Among the leaders of the American alt-right, pitifully few are married or in any sort of lasting relationship with any woman—and most are childless.

This inability to form any sort of stable relationship unquestionably leads to suppressed resentment, which manifests itself—like any suppressed strong emotion—in passive aggressiveness.

Finally, the appearance—and elevation to “leadership” status—of open homosexuals and promoters of homosexuality among the alt-right must also play a significant role in infusing the “movement” with women-hatred.

For example, the regular appearance of homosexual speakers and writers such as Jack Donovan, James O’Meara, and Greg Johnson (the latter from the heavily-promoted “Counter Currents” publishing organization), has now become so commonplace that it barely even raises an eyebrow anymore.

Just how far homosexuality has infiltrated the alt-right movement can be seen from Johnson’s open promotion of it on his blog. For example, he once wrote that “intolerance of homosexuality is Jewish” (“Homosexuality & White Nationalism”); and that homosexuals “can and do make our movement stronger” (“Gay Panic on the Alt Right”).

Johnson’s earlier promotion of homosexual marriage is also widely known but seems to be largely ignored among the alt-right.

It can thus be seen that the female-hatred which seems so endemic in the American alt-right not only denigrates all the brave women who have sacrificed so much in the ongoing political struggle, but also ignores reality.

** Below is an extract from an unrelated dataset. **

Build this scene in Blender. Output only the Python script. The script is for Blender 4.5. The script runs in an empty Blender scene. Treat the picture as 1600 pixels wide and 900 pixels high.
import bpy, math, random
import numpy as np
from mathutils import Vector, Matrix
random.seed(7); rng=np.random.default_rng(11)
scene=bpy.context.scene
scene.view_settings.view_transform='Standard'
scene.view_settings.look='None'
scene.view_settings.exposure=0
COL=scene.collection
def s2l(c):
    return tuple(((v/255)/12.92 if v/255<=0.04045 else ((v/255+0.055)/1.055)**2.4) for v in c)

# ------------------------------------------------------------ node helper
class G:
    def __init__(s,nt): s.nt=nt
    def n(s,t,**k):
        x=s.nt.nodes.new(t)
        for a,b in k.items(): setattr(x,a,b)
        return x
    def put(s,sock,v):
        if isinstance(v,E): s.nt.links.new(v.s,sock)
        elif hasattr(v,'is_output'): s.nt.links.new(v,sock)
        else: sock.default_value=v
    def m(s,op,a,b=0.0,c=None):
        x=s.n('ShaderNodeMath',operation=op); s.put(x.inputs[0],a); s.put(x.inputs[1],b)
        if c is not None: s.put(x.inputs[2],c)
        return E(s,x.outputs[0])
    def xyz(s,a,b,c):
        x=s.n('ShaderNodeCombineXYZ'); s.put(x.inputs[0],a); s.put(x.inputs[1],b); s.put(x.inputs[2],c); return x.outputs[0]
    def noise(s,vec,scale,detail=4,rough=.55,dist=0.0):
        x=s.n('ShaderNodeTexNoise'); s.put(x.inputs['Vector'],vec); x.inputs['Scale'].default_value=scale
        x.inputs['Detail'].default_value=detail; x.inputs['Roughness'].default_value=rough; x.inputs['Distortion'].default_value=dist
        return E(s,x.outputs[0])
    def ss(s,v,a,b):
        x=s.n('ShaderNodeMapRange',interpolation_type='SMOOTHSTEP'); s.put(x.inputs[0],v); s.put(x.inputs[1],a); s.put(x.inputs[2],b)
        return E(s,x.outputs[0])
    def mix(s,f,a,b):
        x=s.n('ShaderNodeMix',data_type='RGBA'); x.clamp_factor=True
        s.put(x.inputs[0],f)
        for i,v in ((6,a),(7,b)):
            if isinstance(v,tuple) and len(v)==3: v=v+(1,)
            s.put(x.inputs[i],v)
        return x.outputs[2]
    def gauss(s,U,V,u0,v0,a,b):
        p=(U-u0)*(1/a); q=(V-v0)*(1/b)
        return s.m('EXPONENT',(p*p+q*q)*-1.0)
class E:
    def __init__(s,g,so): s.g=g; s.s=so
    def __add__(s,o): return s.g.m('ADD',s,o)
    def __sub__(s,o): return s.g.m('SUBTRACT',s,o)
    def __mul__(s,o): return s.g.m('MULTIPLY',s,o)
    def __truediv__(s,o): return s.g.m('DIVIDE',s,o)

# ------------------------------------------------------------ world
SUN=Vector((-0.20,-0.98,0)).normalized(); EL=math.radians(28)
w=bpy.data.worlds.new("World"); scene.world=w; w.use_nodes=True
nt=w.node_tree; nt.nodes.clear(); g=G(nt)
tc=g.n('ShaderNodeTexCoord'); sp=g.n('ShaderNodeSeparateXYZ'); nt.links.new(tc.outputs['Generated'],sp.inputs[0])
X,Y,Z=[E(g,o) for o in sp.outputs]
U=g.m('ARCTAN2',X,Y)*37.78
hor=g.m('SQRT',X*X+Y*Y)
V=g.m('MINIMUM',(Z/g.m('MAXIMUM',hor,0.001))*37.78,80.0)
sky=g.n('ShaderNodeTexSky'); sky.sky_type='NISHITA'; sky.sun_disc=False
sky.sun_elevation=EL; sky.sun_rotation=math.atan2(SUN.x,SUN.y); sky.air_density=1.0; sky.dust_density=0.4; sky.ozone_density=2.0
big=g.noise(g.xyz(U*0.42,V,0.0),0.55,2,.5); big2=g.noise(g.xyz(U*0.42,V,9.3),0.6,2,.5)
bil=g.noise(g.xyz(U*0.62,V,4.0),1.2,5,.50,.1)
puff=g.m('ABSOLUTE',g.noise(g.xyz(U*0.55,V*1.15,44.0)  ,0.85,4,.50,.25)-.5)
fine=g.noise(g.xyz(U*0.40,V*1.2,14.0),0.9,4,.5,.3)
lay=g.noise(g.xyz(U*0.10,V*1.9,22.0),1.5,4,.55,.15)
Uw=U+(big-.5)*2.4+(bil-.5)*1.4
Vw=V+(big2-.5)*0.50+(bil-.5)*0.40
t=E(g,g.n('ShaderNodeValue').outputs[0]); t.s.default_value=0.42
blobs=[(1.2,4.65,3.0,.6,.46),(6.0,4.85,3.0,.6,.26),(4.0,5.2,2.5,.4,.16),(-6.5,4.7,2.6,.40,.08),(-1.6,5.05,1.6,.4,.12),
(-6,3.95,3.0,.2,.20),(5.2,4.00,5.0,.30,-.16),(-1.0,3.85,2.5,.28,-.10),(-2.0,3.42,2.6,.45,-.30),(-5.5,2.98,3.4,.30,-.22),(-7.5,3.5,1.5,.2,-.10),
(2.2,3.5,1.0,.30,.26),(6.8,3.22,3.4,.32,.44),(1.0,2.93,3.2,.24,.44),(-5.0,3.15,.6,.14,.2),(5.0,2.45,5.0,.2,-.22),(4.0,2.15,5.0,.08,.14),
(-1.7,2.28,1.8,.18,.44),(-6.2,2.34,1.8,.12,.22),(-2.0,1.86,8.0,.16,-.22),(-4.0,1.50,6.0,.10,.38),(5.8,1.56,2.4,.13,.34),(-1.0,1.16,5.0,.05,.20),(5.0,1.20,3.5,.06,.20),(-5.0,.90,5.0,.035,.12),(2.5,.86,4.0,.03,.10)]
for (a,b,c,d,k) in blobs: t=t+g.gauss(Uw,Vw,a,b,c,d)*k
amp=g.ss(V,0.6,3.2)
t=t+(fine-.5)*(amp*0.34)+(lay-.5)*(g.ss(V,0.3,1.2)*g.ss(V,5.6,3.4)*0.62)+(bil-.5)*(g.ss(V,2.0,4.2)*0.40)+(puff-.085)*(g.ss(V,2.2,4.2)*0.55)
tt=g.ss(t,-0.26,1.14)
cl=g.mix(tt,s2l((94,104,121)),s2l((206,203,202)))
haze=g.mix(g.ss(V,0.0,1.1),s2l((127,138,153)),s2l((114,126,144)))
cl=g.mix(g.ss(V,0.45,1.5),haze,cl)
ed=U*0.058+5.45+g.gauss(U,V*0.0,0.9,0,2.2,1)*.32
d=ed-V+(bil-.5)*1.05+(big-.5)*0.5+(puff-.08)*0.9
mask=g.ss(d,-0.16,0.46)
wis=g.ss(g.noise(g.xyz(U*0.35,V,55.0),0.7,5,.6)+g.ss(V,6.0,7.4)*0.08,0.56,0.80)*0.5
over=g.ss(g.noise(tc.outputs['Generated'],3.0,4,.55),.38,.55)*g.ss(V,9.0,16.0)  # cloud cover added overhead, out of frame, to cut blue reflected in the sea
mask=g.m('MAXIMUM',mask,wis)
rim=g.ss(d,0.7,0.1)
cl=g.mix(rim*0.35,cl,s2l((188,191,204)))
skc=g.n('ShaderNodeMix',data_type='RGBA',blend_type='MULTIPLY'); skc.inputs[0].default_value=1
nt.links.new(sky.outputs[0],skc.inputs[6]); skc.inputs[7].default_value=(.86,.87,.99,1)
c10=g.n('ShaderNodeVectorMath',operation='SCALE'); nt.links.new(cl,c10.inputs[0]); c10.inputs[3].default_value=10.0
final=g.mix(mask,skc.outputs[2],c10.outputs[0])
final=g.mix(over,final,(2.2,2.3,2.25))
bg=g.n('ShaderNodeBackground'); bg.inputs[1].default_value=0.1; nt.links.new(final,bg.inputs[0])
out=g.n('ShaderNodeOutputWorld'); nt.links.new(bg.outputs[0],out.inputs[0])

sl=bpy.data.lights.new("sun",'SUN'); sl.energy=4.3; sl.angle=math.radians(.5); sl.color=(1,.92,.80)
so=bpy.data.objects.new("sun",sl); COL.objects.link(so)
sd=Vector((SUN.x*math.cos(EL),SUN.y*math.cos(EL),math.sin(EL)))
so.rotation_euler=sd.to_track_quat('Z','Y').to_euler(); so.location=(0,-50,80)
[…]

The lack of consistency in the women-haters’ “reasoning” is laid bare when the Austrian voting figures are soberly evaluated. In particular, the fact that some 40 percent of men voted for the communist-Green candidate, is a reality on which the women-hating alt-right is mysteriously silent.

The reasons for this, as outlined above, are deeper and darker than what first meets the eye—and well worth reevaluation by anybody who has been taken in by this irrational propaganda.